Mas, a meu ver, Michel Temer não conseguirá separar suas contas. Por uma razão bastante simples: se ambos foram vitoriosos com os mesmos votos, como dividir as contas da campanha e seus efeitos nas urnas? Se as doações foram provenientes da corrupção desenfreada que submergiu o país num mar de escândalos, como dividir as feitas para o PMDB das que se destinaram ao PT? Só os 120 milhões de eleitores seriam capazes de responder tal questão.
É só considerar que, pela Constituição Federal, os votos conquistados pela presidente são exatamente os mesmos alcançados pelo vice. Mas nem sempre foi assim. Antes poder-se-ia estabelecer a diferença. Agora não. Vamos recorrer e percorrer o passado. A figura do vice foi criada pela Carta de setembro de 46.
Nas eleições de 2 de dezembro de 45, a primeira depois da redemocratização que sucedeu a ditadura Vargas, implantada em novembro de 37, o general Eurico Dutra foi eleito sem vice. A Constituinte criou o cargo a ser preenchido com eleição, a partir de 50. Estabeleceu que o vice de Dutra seria o presidente do Senado, Nereu Ramos. Assim, de fato, a eleição do vice pelas urnas começou em 50.
VOTOS SEPARADOS
Mas em 50, o presidente era votado separadamente do vice. Getúlio Vargas foi eleito com 48% dos votos, Café Filho ganhou a eleição de vice, por uma diferença sobre Odilon Braga. Em 55, JK elegeu-se em aliança, mas separadamente de João Goulart. Na sucessão de 60, Jânio foi eleito por firme maioria, João Goulart reelegeu-se vice por pequena diferença sobre Milton Campos, que, em 55, já havia perdido para o político gaúcho.

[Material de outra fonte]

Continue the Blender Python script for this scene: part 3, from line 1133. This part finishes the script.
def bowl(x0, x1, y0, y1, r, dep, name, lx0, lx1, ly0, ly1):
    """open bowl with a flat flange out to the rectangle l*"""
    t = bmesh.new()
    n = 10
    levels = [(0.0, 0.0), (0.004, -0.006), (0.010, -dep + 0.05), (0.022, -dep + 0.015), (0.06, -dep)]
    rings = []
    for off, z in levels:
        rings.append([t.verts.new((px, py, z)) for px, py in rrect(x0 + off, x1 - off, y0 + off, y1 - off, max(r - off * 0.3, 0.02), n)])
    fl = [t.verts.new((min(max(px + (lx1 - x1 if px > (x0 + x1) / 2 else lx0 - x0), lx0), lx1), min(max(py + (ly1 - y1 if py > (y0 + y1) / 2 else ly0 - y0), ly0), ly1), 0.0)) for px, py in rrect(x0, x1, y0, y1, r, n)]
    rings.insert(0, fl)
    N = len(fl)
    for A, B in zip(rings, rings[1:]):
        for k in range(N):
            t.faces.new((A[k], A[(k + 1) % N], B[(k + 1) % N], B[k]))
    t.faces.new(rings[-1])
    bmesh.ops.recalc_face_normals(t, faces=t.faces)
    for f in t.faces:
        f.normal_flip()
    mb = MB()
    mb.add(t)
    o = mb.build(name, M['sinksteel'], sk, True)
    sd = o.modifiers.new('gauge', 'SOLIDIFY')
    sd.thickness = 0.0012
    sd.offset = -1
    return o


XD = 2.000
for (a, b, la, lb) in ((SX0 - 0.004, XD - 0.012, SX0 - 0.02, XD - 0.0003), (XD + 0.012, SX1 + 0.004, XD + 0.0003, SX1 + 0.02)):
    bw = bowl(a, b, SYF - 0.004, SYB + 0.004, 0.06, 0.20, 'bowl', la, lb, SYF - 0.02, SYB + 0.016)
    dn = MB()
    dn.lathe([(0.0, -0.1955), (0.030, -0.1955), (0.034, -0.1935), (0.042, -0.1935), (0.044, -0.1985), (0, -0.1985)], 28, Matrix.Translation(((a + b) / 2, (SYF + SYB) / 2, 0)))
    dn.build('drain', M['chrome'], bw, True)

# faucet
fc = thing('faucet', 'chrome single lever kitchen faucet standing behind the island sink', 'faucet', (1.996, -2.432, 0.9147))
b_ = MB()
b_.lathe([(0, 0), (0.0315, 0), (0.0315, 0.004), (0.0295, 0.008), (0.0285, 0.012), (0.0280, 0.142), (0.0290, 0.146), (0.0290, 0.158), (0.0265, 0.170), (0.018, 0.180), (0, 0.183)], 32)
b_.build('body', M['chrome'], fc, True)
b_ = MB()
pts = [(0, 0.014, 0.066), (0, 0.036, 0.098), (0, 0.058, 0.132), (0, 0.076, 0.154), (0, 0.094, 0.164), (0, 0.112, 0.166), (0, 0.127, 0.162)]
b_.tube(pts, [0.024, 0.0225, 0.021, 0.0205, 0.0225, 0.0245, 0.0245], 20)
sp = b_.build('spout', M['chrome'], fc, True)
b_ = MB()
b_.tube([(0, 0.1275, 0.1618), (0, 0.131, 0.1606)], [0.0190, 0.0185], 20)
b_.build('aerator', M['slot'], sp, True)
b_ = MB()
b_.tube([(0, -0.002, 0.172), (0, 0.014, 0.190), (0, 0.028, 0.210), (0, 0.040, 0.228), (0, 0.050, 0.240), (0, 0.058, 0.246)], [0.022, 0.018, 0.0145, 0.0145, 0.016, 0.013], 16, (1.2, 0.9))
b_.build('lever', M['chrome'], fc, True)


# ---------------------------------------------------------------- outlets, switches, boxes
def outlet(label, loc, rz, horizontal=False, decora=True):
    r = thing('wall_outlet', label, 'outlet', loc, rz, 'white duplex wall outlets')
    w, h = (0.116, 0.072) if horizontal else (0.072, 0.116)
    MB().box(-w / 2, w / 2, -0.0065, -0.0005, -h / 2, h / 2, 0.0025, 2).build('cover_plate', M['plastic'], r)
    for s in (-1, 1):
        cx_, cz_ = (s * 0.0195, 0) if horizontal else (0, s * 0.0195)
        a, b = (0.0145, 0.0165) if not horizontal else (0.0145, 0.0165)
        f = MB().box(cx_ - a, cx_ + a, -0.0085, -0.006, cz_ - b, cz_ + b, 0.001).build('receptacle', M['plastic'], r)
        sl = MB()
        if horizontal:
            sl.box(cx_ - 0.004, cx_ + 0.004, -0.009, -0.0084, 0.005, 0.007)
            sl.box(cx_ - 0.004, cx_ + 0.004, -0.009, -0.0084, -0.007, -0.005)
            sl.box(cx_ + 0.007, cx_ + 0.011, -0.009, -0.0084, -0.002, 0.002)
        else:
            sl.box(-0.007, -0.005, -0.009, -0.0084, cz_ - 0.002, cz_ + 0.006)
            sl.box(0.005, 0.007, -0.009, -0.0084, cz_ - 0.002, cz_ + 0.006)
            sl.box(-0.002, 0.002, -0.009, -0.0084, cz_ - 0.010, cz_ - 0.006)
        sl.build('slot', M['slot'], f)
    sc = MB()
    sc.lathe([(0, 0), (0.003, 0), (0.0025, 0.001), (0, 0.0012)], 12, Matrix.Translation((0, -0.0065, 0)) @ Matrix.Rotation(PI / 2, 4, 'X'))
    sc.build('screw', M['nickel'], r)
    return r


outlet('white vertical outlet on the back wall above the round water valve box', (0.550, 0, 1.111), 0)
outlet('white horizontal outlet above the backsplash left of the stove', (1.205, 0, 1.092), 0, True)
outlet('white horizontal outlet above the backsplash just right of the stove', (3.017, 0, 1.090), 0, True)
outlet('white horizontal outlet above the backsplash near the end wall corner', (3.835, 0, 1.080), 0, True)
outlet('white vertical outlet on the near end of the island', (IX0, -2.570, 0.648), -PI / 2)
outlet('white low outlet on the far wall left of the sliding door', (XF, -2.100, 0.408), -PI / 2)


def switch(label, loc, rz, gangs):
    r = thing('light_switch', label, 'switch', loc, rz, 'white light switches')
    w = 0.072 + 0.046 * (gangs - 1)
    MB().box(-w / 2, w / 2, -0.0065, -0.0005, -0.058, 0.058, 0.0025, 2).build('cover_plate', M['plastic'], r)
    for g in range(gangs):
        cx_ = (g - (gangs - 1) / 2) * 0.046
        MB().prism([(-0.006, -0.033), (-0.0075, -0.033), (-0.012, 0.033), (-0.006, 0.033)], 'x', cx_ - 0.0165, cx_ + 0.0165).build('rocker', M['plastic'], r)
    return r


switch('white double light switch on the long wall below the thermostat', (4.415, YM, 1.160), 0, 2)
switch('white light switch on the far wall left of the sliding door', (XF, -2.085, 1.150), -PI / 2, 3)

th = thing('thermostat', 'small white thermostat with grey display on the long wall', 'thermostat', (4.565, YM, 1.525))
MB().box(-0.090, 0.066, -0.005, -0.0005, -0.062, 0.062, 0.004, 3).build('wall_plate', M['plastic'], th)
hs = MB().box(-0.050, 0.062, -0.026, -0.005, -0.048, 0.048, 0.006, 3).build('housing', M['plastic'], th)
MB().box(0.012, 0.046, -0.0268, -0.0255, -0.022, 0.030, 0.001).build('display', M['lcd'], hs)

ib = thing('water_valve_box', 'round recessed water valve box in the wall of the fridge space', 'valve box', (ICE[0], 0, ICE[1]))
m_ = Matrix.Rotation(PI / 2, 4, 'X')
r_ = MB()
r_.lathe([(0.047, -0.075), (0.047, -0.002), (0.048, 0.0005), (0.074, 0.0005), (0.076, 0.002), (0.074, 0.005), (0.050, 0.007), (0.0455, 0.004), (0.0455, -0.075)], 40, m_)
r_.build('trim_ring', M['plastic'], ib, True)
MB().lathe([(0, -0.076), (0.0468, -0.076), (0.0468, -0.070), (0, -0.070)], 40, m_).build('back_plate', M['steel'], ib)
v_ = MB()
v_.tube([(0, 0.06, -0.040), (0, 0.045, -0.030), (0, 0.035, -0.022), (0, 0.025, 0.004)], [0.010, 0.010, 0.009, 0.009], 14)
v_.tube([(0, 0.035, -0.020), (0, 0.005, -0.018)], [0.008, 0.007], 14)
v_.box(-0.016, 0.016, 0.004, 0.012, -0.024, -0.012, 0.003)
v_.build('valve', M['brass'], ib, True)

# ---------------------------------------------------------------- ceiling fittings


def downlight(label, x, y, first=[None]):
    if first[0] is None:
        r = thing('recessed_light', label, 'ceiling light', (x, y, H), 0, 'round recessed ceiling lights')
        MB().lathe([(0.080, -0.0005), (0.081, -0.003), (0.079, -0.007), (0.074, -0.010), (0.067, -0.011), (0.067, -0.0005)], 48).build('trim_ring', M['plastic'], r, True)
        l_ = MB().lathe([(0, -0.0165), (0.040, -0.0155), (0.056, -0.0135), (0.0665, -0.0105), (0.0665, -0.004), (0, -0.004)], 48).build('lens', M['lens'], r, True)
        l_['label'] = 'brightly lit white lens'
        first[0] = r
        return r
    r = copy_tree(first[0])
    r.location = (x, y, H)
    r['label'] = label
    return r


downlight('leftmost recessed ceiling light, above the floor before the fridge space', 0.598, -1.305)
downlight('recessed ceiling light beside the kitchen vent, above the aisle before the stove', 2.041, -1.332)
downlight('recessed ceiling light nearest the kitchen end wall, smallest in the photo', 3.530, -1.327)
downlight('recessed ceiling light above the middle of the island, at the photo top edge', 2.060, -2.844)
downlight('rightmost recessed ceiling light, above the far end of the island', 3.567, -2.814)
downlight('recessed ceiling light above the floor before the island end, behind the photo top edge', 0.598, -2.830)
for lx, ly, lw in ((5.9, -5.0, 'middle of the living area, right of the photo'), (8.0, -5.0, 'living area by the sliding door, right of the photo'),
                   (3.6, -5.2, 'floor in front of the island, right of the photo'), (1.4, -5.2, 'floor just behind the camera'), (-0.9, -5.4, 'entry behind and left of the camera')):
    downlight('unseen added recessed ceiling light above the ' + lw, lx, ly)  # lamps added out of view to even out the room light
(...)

Aliás, a respeito das eleições de 60, Jânio Quadros concorreu na realidade com três candidatos a vice: Milton Campos, Fernando Ferrari, dissidente do PTB, e o próprio João Goulart. Jânio e Jango lançaram em vários estados a chapa Jan-Jan. A manobra teve sucesso em São Paulo e no Paraná, principalmente. A ideia partiu do senador Souza Neves, do PTB do Paraná, que a chamou de operação canguru. Goulart, inclusive, foi o primeiro caso de reeleição no Brasil antes da emenda de 97, governo FHC. Sofreu impugnação por parte da UDN, mas, representado por Santiago Dantas, um gênio que não tinha medo de ser simples, teve o direito reconhecido pelo Supremo Tribunal Federal.
VICE ATRELADO
Deixemos a estrada do passado e retornemos ao presente. A partir das eleições de 89, a Constituição foi alterada, e o vice passou a ser eleito automática e conjuntamente com o presidente. Collor e Itamar Franco. Fernando Henrique e Marco Maciel, Lula e José Alencar. Dilma e Temer. Não pode haver separação de contas, já que não existe separação dos votos. No Congresso, não, o impeachment atinge apenas a presidente. Mas no TSE, a chapa Dilma Rousseff & Michel Temer é indivisível. Esta questão, iluminada pelo O Globo, pode se tornar fundamental. Dependerá dos rumos e do teor do processo de impeachment.